#MentalHealth, Deployment and Reintegration, Family, Mental Health & Wellness, Milspouse, New Spouse

Navigating New Normals


There is nothing more constant than change” – Heraclitus 535 BC

Military life is seldom static. PCS orders. Deployments. Promotions. Transitions. Reintegration. Does it seem like you are always navigating new normals?

You are not alone. The truth is, everyone at some point in their life has to navigate new normals. Milestones like going to college, getting married, having children, getting a new job, and retirement are just some life events that require us all to to change.

The problem is, most of us are resistant to change. We fear the unknown and leaving our comfort zones. Change requires us to stretch, but if done well, allows for personal growth, develops confidence, and prepares us for life ahead.

Military spouses often have the benefit of knowing when change is about to happen.

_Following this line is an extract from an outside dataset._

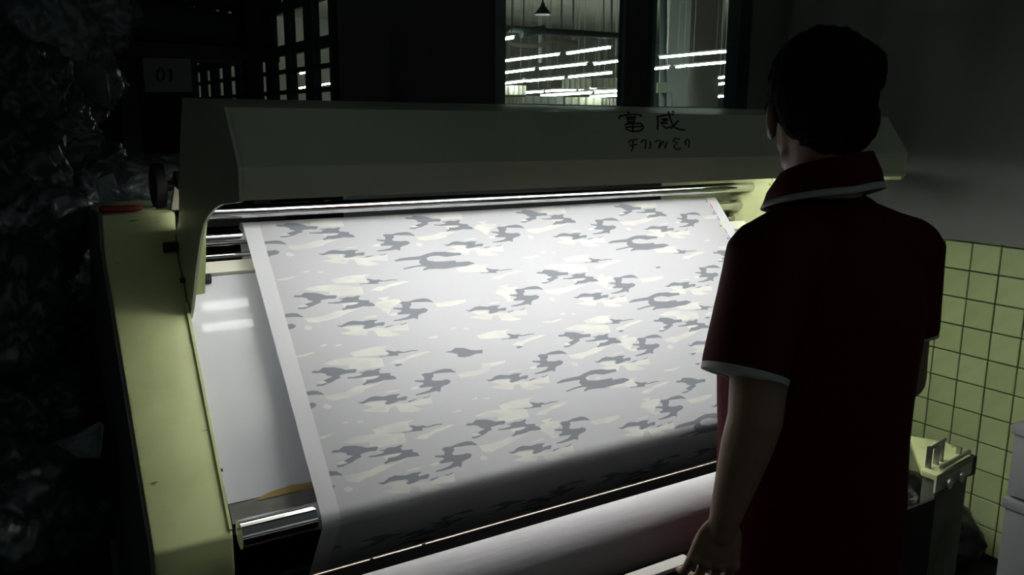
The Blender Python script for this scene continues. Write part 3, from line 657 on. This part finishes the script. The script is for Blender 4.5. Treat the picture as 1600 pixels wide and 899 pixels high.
for f, k_ in zip(faces, kinds):
    P_ = [verts[i] for i in f]; us = [p_[0] for p_ in P_]; vs = [p_[1] for p_ in P_]
    regs.append((min(us), max(us), min(vs), max(vs), P_, k_))
regs.sort(key=lambda r: -r[5])
def kind_at(u, v_):
    for u0, u1, v0, v1, P_, k_ in regs:
        if u < u0 or u > u1 or v_ < v0 or v_ > v1: continue
        c = False; j = len(P_)-1
        for i in range(len(P_)):
            a, b = P_[i], P_[j]
            if (a[1] > v_) != (b[1] > v_) and u < (b[0]-a[0])*(v_-a[1])/(b[1]-a[1])+a[0]: c = not c
            j = i
        if c: return k_
    return 0
KF = []
for f in of:
    c = sum((ov[i] for i in f), Vector((0, 0)))/len(f); KF.append(kind_at(c[0], c[1]))
V3 = []
for p_ in ov:
    q = on_prof(p_[1]); wob = .0015*sin(p_[0]*5.0+p_[1]*2)
    V3.append((XC0+p_[0], q.x+nc.y*wob, q.y+nc.z*wob))
me = bpy.data.meshes.new('printed_cloth'); me.from_pydata(V3, [], [tuple(f) for f in of]); me.update()
for mt_ in (PAPER, CBASE, CLIGHT, CDARK, CBLUE, CRED, CLIME, CINK): me.materials.append(mt_)
me.polygons.foreach_set('material_index', KF)
me.polygons.foreach_set('use_smooth', [True]*len(me.polygons))
cl = link('printed_cloth', me)
def nrm_at(v_):
    a = on_prof(v_-.004); b = on_prof(v_+.004); d = (b-a).normalized(); return Vector((0, -d.y, d.x))
cl.data.normals_split_custom_set_from_vertices([nrm_at(p_[1]) for p_ in ov])
tag(cl, 'grey camouflage printed cloth with white selvage stretched over the sloping board', 'cloth')

# ================================================================== STORE ROOM ON THE LEFT
def crumple(c, r, name, material, lab, cat, grp, amp=.35, freq=3.0, sub=5, seed=0, parent=None):
    bm = bmesh.new(); bmesh.ops.create_icosphere(bm, subdivisions=sub, radius=1)
    off = Vector((seed*7.3, seed*3.1, seed*1.7))
    for v in bm.verts:
        d = v.co.normalized(); a = noise.noise(d*freq*.5+off); b = 1-abs(noise.noise(d*freq*1.3+off*2))*2; c2 = 1-abs(noise.noise(d*freq*3.2+off))*2
        v.co = d*(1+amp*a+amp*.45*b+amp*.18*c2)
    me = bpy.data.meshes.new(name)
    for v in bm.verts: v.co = Vector((v.co.x*r[0], v.co.y*r[1], v.co.z*r[2]))+Vector(c)
    bm.to_mesh(me); bm.free()
    o = link(name, me, material, parent); me.polygons.foreach_set('use_smooth', [True]*len(me.polygons))
    if lab: tag(o, lab, cat, grp)
    return o
bags = [((60, 40, 2.5), (.17, .17, .20), 'topmost crumpled plastic bundle at the upper left corner'), ((130, 30, 2.72), (.17, .2, .14), 'crumpled plastic bundle at the top, right of the topmost one'),
        ((30, 150, 2.3), (.14, .2, .17), 'grey plastic bundle at the left edge below the topmost one'), ((110, 125, 2.6), (.15, .2, .17), 'bulging plastic bundle in the middle of the upper stack'),
        ((20, 260, 2.2), (.14, .2, .14), 'bluish plastic bundle at the left edge halfway down the stack'), ((85, 205, 2.4), (.12, .16, .10), 'small bright plastic bundle with shiny creases in the middle of the stack'),
        ((120, 275, 2.7), (.17, .2, .15), 'dark plastic bundle left of the machine column top'), ((45, 360, 2.1), (.15, .2, .15), 'dull plastic bundle at column height by the left edge'),
        ((105, 400, 2.5), (.14, .18, .17), 'plastic bundle pressed against the dark column side'), ((20, 480, 2.0), (.12, .2, .17), 'tall plastic bundle at the left edge below column height'),
        ((95, 530, 2.4), (.15, .18, .16), 'sagging plastic bundle beside the lower column side'), ((50, 640, 2.1), (.16, .18, .14), 'lower plastic bundle near the hanging film corner'),
        ((30, 780, 1.9), (.16, .2, .15), 'dark plastic bundle nearest the floor at the left edge'), ((130, 760, 2.3), (.12, .15, .18), 'dark plastic bundle on the floor beside the column foot')]
for i, ((px, py, D), r, lab) in enumerate(bags):
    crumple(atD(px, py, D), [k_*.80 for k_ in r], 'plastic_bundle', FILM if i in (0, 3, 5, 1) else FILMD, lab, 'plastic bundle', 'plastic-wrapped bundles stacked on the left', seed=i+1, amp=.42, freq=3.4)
c = atD(222, 285, 2.9); crumple(c, (.16, .12, .10), 'plastic_bundle', FILM, 'pale plastic bundle behind the top of the left column', 'plastic bundle', 'plastic-wrapped bundles stacked on the left', seed=31, amp=.3)
def film(pxs, D, lab):
    P_ = [atD(x, y, D) for x, y in pxs]; c = sum(P_, Vector())/len(P_); n_ = Vector((-.5, -.8, .1)); V = []; Fc = []
    K = 10; m_ = len(P_)
    for k in range(K+1):
        for i in range(m_):
            q = c.lerp(P_[i], k/K); V.append(q+n_*.03*noise.noise(q*14))
    for k in range(K):
        for i in range(m_): a = k*m_+i; b = k*m_+(i+1) % m_; Fc.append((a, b, b+m_, a+m_))
    o = link('plastic_film', mesh('plastic_film', V, Fc), FILM, smooth=True); s_ = o.modifiers.new('t', 'SOLIDIFY'); s_.thickness = .002
    tag(o, lab, 'plastic film')
film([(108,95),(140,98),(168,110),(171,140),(173,172),(150,162),(128,140),(112,118)], 2.45, 'pointed grey film corner hanging from the upper plastic stack')
film([(62,704),(90,690),(120,678),(152,660),(160,665),(160,700),(158,716),(130,716),(95,718)], 1.9, 'triangular film corner spread low beside the dark column side')
film([(108,330),(115,300),(140,285),(178,270),(182,290),(150,312),(125,340),(112,350)], 2.6, 'draped film sheet left of the red screwdriver')
# storage rack with dark cloth rolls and a paper sign
rk = empty('storage_rack', (.5, 3.3, 0), 'tall black storage rack in the dark room behind the left column', 'rack')
for px in (196, 395, 530):
    q = atY(px, 100, 3.35); MB().box((q.x-.03, 3.32, 0), (q.x+.03, 3.38, 3.3)).build('post', BLACK, rk)
for z_ in (.6, 1.2, 1.82, 2.2):
    MB().box((.2, 3.30, z_-.03), (1.0, 3.34, z_+.02)).build('beam', BLACK, rk); MB().box((.2, 3.34, z_-.01), (1.0, 3.9, z_+.005)).build('shelf', BLACK, rk)
for i, (x0, z_, r_, lab) in enumerate(((.42, 1.93, .075, 'grey cloth roll lying on the rack above the paper sign'), (.46, 2.08, .07, 'upper dark cloth roll at the top edge of the rack'), (.40, 1.30, .075, 'dark cloth roll on the low rack shelf behind the column'))):
    e = empty('cloth_roll', (x0, 3.45, z_), lab, 'cloth roll', 'cloth rolls on the rack')
    MB().tube((x0, 3.42, z_), (x0+.6, 3.55, z_-.03), r_, n=28).build('wound_cloth', ROLLM, e, True); MB().tube((x0-.02, 3.417, z_), (x0+.62, 3.553, z_-.03), .02, n=12).build('core_tube', HDARK, e, True)
q = [atY(x, y, 3.26) for x, y in ((227,144),(301,144),(298,92),(222,90))]
sg = empty('paper_sign', q[0], 'grey paper sign reading 01 hanging on the dark rack', 'sign')
MB().poly(q, (0, .004, 0)).build('sheet', SIGNM, sg)
ts = MB(); h0 = [(245+ (4.5+(0))*0, 0)]
ov_ = [(251+5.5*cos(t), 117-9.5*sin(t)) for t in [2*pi*k/14 for k in range(15)]]
ts.path([atY(x, y, 3.256) for x, y in ov_], .0035, 6)
ts.path([atY(x, y, 3.256) for x, y in ((262, 111), (267, 107), (267, 127))], .0035, 6)
ts.build('numerals', BLACK, sg)

# ================================================================== THINGS BY THE RIGHT WALL
def carton(lo, hi, nm, lab):
    e = empty(nm, ((lo[0]+hi[0])/2, (lo[1]+hi[1])/2, lo[2]), lab, 'box', 'white boxes by the tiled wall')
    MB().box(lo, (hi[0], hi[1], hi[2]-.035)).build('body', WHITEBOX, e, bevel=.006)
    MB().box((lo[0]-.008, lo[1]-.008, hi[2]-.035), (hi[0]+.008, hi[1]+.008, hi[2])).build('lid', WHITEBOX, e, bevel=.006)
bx = atY(1587, 662, 1.32)
carton((bx.x, 1.0, .385), (min(bx.x+.20, 2.97), 1.32, bx.z), 'storage_box', 'upper pale grey box of the stack at the right edge by the tiles')
carton((bx.x, 1.0, 0.0), (min(bx.x+.20, 2.97), 1.32, .375), 'storage_box', 'lower pale grey box of the stack at the right edge by the tiles')
crumple((2.80, 1.72, .12), (.17, .26, .17), 'rubbish_bag', BAGM, 'slumped black plastic bag on the floor against the tiled wall', 'bag', None, amp=.25, freq=2.5, seed=77)

# ================================================================== THE MAN
man = empty('person', (1.187, .905, 0), 'person with short black hair in a maroon polo shirt standing at the machine', 'person')
KM = .965
def atD(x, y, v): return CAM + ray(x, y)*(v*KM)
HC = atD(1283, 171, 1.45)          # head centre
azh = radians(53-14); azb = radians(53-24)
def frame_(az, pitch=0):
    f = Vector((sin(az)*cos(pitch), cos(az)*cos(pitch), -sin(pitch))); r = Vector((cos(az), -sin(az), 0)); u = r.cross(f)
    return Matrix((r, f, u)).transposed()
MH = frame_(azh, radians(12)); MBd = frame_(azb)
hp = lambda x, y, z: HC + MH @ Vector((x, y, z))
M0 = Vector((1.23*KM, .938*KM, 0))
bpnt = lambda x, y, z: M0 + (MBd @ Vector((x, y, 0))) + Vector((0, 0, z))
bd = MB()
# head
bd.ellipsoid(hp(0, -.005, .03), (.075, .094, .080), MH)
bd.ellipsoid(hp(0, .030, -.035), (.064, .066, .082), MH)
bd.ellipsoid(hp(0, .040, -.085), (.047, .046, .036), MH)
bd.ellipsoid(hp(0, .075, -.112), (.022, .018, .016), MH)
for s in (-1, 1):
    bd.ellipsoid(hp(s*.040, .005, -.080), (.022, .035, .028), MH)
    bd.ellipsoid(hp(s*.030, .083, .004), (.030, .012, .009), MH)          # brow
    bd.ellipsoid(hp(s*.036, .072, -.040), (.022, .018, .022), MH)         # cheek
    bd.ellipsoid(hp(s*.081, -.008, -.018), (.009, .019, .031), MH @ Matrix.Rotation(s*.35, 3, 'Z'))
    bd.ellipsoid(hp(s*.079, .000, -.040), (.008, .010, .012), MH)         # lobe
bd.capsule(hp(0, .095, -.005), .008, hp(0, .112, -.042), .013)           # nose
bd.ellipsoid(hp(0, .094, -.075), (.024, .010, .006), MH); bd.ellipsoid(hp(0, .092, -.086), (.021, .010, .006), MH)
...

While I remember a couple of assignments that came down with only a month’s notice, most of the time I knew a few months out that change was on the horizon. Remember that knowledge is power. If you have the opportunity and time, research the upcoming change. If it is a PCS move, learn everything you can about your new location. If it is an upcoming deployment, prepare as best you can and develop a network that can help you cope during the separation. Anything you can do to learn about your new situation lessens the fear surrounding it.

Understand that change is almost always stressful. Be aware that you need to attend to your physical and mental health during this time. Maintain as much normalcy as possible. Take time to relax – in fact, give yourself permission to relax! Sometimes military spouses feel they need to shoulder the load of change for their entire family. This is not a healthy approach. Some down time gives you the time to think, feel, and adjust.

While most military families are very resilient, some members may find change difficult. Look for these warning signs in yourself, spouse, or children that could suggest problems with adjustment:

  • Depression
  • Anxiety
  • Fatigue
  • Difficulty sleeping
  • Difficulty eating
  • Changes in daily habits
  • Difficulty enjoying activities
  • Experience panic
  • Engage in reckless behaviors
  • Abuse drugs or alcohol
  • Avoid family and friends
  • Thoughts of suicide

It takes most people approximately 3-6 months to navigate change, but some take longer depending on the situation. If you or a family member are experiencing any of the signs listed above after six months, consider seeking professional counseling. A counselor can help sort out feelings and develop coping skills. Military OneSource is a good place to start.

Navigating new normals is a part of life. If navigated well, change allows for personal growth. It builds confidence and better prepares you for life ahead. Go boldly in the direction of change.